El me ha enseñado que el pecado es lo único que puede causarme daño y que lo único que puede beneficiarme en este mundo es “la fe que obra por amor” (Gálatas 5:6). El me ha enseñado a aferrarme a Jesús por la fe y de ese modo salvarme de todos mis pecados, temores y vergüenza, y a que demuestre mi amor obedeciéndole en todo y procurando, de todas las maneras posibles, que otros también lleguen a obedecerle.

¡Yo le alabo! ¡Yo le adoro! ¡Yo le amo! Todo mi ser le pertenece en esta vida y en la eternidad. Yo no me pertenezco. El puede hacer conmigo lo que le plazca, pues soy suyo. Yo sé que lo que él escoja para mí ha de resultar en mi eterno bien. El es muy sabio y no puede equivocarse, ni hacerme algún mal. Yo confío en él, yo confío en él, yo confío en él. “De él es mi esperanza” (Salmo 62:5), no de ningún hombre, ni de mí mismo, sino de él. El ha estado conmigo durante diez años, y sé que él jamás me fallará.

En el curso de estos diez años, Dios me ha dado las fuerzas para que pudiese mantener el propósito ininterrumpido de servirle con todo mi corazón. Ninguna tentación ha torcido esa firme determinación. Ninguna ambición mundana o eclesiástica ha tenido ni el peso de un átomo para atraerme.

Toda mi alma clama dentro de mí, como clamaba la de Efraín cuando dijo: “¿Qué tengo yo ya que ver con los ídolos Yo le he respondido, y le observaré” (Oseas 14:8 V.M.).

“Santidad a Jehová” (Éxodo 28:36) ha sido mi lema. En realidad, de verdad ha sido el único lema que podía expresar los hondos deseos y aspiraciones de mi alma.

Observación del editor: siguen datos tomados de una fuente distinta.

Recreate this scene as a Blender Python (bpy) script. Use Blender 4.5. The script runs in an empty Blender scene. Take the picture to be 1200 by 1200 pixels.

Durante año y medio, consecutivo, me he visto imposibilitado de trabajar a causa de debilidad física. Hubo tiempo cuando me habría parecido que ésta era una cruz por demás pesada para mí; pero en esto, como en todo lo demás, bastóme su gracia.

Últimamente Dios ha estado bendiciéndome de manera muy especial. Mi corazón corre tras él, y al buscarle, por medio de la oración paciente, fervorosa y creyente, y al escudriñar con diligencia su Palabra, el ahonda la obra de su gracia en mi corazón.